I've watched four full cycles of Indian retail investors fall for the same setup since I started trading in the 2000s. The names change, the platforms change, but the move is identical — a charismatic operator, a story that sounds plausible, a chart that confirms it, and a community that mistakes confidence for evidence. Skill is what protects you from this. Not skepticism, not luck — skill. We spend the first half of every program building that skill, deliberately, before students touch a real trade.

How we structure that skill-building →

What you should walk away with

Mehta started as a salesman, not a forger. The forgery came later, after the trust-based loophole had already proven the cycle could work. The deeper lesson isn't really about Mehta as a person. It's about the conditions that let him operate: easy money looking for a story, lax oversight, and a public eager to be told the rules of wealth had been rewritten.

If you take one thing from this article, take the framework: when a story is selling itself harder than the numbers can justify, that is the moment to slow down. Real wealth in the stock market is built by the boring people who learnt to read the numbers and chose to ignore the noise. The lesson holds in 1992, in 2008, and in 2026.

Frequently Asked

Common questions about the Harshad Mehta scam

What was the Harshad Mehta scam in simple terms?

The Harshad Mehta scam was a stock-market manipulation scheme in which broker Harshad Mehta diverted bank money — meant for inter-bank lending against government securities — into the stock market through fake or unbacked bank receipts. The borrowed money pushed share prices up sharply between 1991 and April 1992, until journalist Sucheta Dalal exposed the mechanism in The Times of India and the market collapsed.

How much money was involved in the 1992 scam?

The Janakiraman Committee, set up by the RBI to investigate the scam, estimated the value of funds diverted from the banking system at roughly ₹4,025 crore — equivalent to over ₹24,000 crore in today's money after adjusting for inflation. The combined investor wealth wiped out when the market crashed was much larger than that figure.

What is a bank receipt (BR), and why did it matter?
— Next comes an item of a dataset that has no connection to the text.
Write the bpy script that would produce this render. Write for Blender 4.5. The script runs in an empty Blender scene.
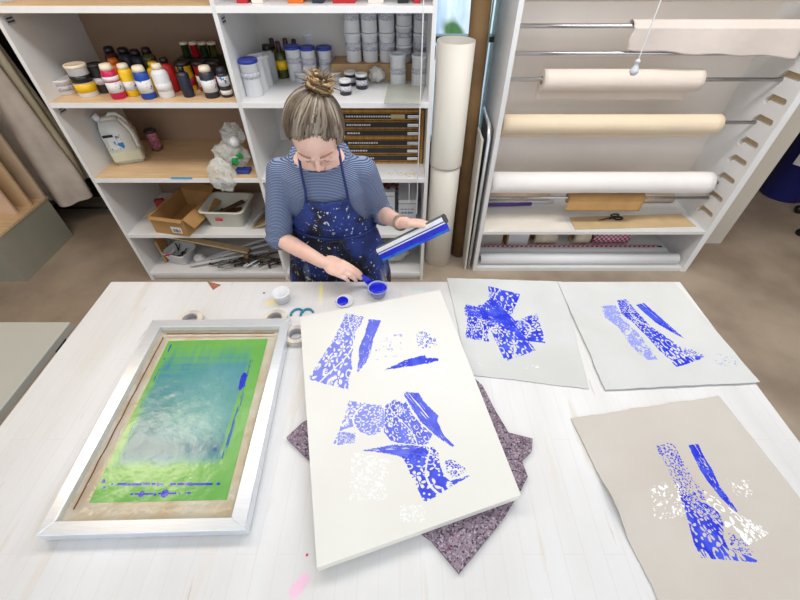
import bpy, bmesh, math, random
import numpy as np
from mathutils import Vector, Matrix, noise as mnoise

# ---------------------------------------------------------------- camera, world, lights
H, F, CC = 1.93, 393.0, 0.70710678
sc = bpy.context.scene
col = sc.collection
cd = bpy.data.cameras.new('camera'); cam = bpy.data.objects.new('camera', cd); col.objects.link(cam)
cam.location = (0, 0, H); cam.rotation_euler = (math.radians(45), 0, 0)
cd.sensor_width = 36; cd.lens = F / 800 * 36; cd.clip_start = 0.02; cd.clip_end = 60
sc.camera = cam
sc.view_settings.view_transform = 'Standard'; sc.view_settings.look = 'None'
sc.view_settings.gamma = 1; sc.view_settings.use_curve_mapping = False
sc.view_settings.exposure = 0.10
w = bpy.data.worlds.new('world'); sc.world = w; w.use_nodes = True
w.node_tree.nodes['Background'].inputs[0].default_value = (0.86, 0.93, 1.0, 1)
w.node_tree.nodes['Background'].inputs[1].default_value = 1.1

def area(name, loc, size, power, colour, rot=(0, 0, 0)):
    l = bpy.data.lights.new(name, 'AREA'); l.shape = 'RECTANGLE'; l.size, l.size_y = size
    l.energy = power; l.color = colour
    o = bpy.data.objects.new(name, l); col.objects.link(o); o.location = loc; o.rotation_euler = rot
    return o
area('ceiling_light', (0.1, 1.4, 2.72), (2.4, 0.35), 24, (0.97, 0.98, 1.0))
area('ceiling_light', (1.9, 1.75, 2.72), (1.4, 0.3), 20, (1.0, 0.95, 0.88))
area('ceiling_light', (0.2, -0.5, 2.72), (2.6, 0.4), 12, (0.95, 0.97, 1.0))
area('ceiling_light', (-1.9, 1.3, 2.72), (0.8, 0.5), 15, (1.0, 0.82, 0.62))
area('outside_fill', (1.0, 4.6, 3.3), (3, 1), 160, (0.85, 0.93, 1.0), (math.radians(60), 0, 0))  # unseen area lamp added outside to brighten the house wall

# ---------------------------------------------------------------- helpers
def lin(c):
    return tuple(((v / 255) / 12.92 if v / 255 <= 0.04045 else ((v / 255 + 0.055) / 1.055) ** 2.4) for v in c)

def ray(px, py):
    v = (py - 300) / F
    return Vector(((px - 400) / F, CC * (1 - v), -CC * (1 + v)))
def at_z(px, py, z):
    r = ray(px, py); t = (z - H) / r.z; return Vector((0, 0, H)) + r * t
def at_y(px, py, y):
    r = ray(px, py); t = y / r.y; return Vector((0, 0, H)) + r * t

def mat(name, c, rough=0.5, metal=0.0, var=0.06, scale=8.0, bump=0.0, bscale=60.0, stretch=(1, 1, 1),
        trans=0.0, alpha=1.0, c2=None, spec=0.5, sub=0.0):
    m = bpy.data.materials.new(name); m.use_nodes = True
    nt = m.node_tree; b = nt.nodes['Principled BSDF']
    b.inputs['Roughness'].default_value = rough; b.inputs['Metallic'].default_value = metal
    b.inputs['Specular IOR Level'].default_value = spec
    b.inputs['Transmission Weight'].default_value = trans; b.inputs['Alpha'].default_value = alpha
    if sub:
        b.inputs['Subsurface Weight'].default_value = sub
        b.inputs['Subsurface Radius'].default_value = (0.01, 0.004, 0.002)
    tc = nt.nodes.new('ShaderNodeTexCoord'); mp = nt.nodes.new('ShaderNodeMapping')
    mp.inputs['Scale'].default_value = stretch
    nt.links.new(tc.outputs['Object'], mp.inputs['Vector'])
    n = nt.nodes.new('ShaderNodeTexNoise'); n.inputs['Scale'].default_value = scale
    n.inputs['Detail'].default_value = 4
    nt.links.new(mp.outputs[0], n.inputs['Vector'])
    mx = nt.nodes.new('ShaderNodeMix'); mx.data_type = 'RGBA'
    a = lin(c)
    if c2 is None:
        A = tuple(min(1, v * (1 + var)) for v in a); B = tuple(v * (1 - var) for v in a)
    else:
        A = a; B = lin(c2)
    mx.inputs['A'].default_value = (*A, 1); mx.inputs['B'].default_value = (*B, 1)
    rp = nt.nodes.new('ShaderNodeMapRange'); rp.inputs['From Min'].default_value = 0.35; rp.inputs['From Max'].default_value = 0.65
    nt.links.new(n.outputs['Fac'], rp.inputs['Value'])
    nt.links.new(rp.outputs[0], mx.inputs['Factor'])
    nt.links.new(mx.outputs['Result'], b.inputs['Base Color'])
    if bump:
        n2 = nt.nodes.new('ShaderNodeTexNoise'); n2.inputs['Scale'].default_value = bscale
        nt.links.new(mp.outputs[0], n2.inputs['Vector'])
        bp = nt.nodes.new('ShaderNodeBump'); bp.inputs['Strength'].default_value = bump
        bp.inputs['Distance'].default_value = 0.01
        nt.links.new(n2.outputs['Fac'], bp.inputs['Height']); nt.links.new(bp.outputs[0], b.inputs['Normal'])
    m['mix'] = mx.name
    return m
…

A bank receipt was an IOU one bank issued to another in a 15-day inter-bank loan. Instead of physically handing over government bonds, the lending bank accepted a BR as proof that the bonds existed and would be delivered later. Mehta exploited this trust — first by routing the cash through his own account, then by getting two small banks to issue BRs that were not backed by any actual securities.

Who exposed Harshad Mehta?

Journalist Sucheta Dalal, then with The Times of India, broke the story on 23 April 1992. Working with a tip about a ₹500 crore demand State Bank of India had made on Mehta, she traced the money trail and exposed the bank receipt mechanism. Her reporting earned her the Padma Shri in 2006.

How far did the Sensex fall after the scam was exposed?

The BSE Sensex peaked at 4,467 in April 1992 and fell to 2,529 by August 1992 — a drop of more than 43% in roughly four months. The crash wiped out the savings of lakhs of retail investors and froze India's nascent equity culture for years.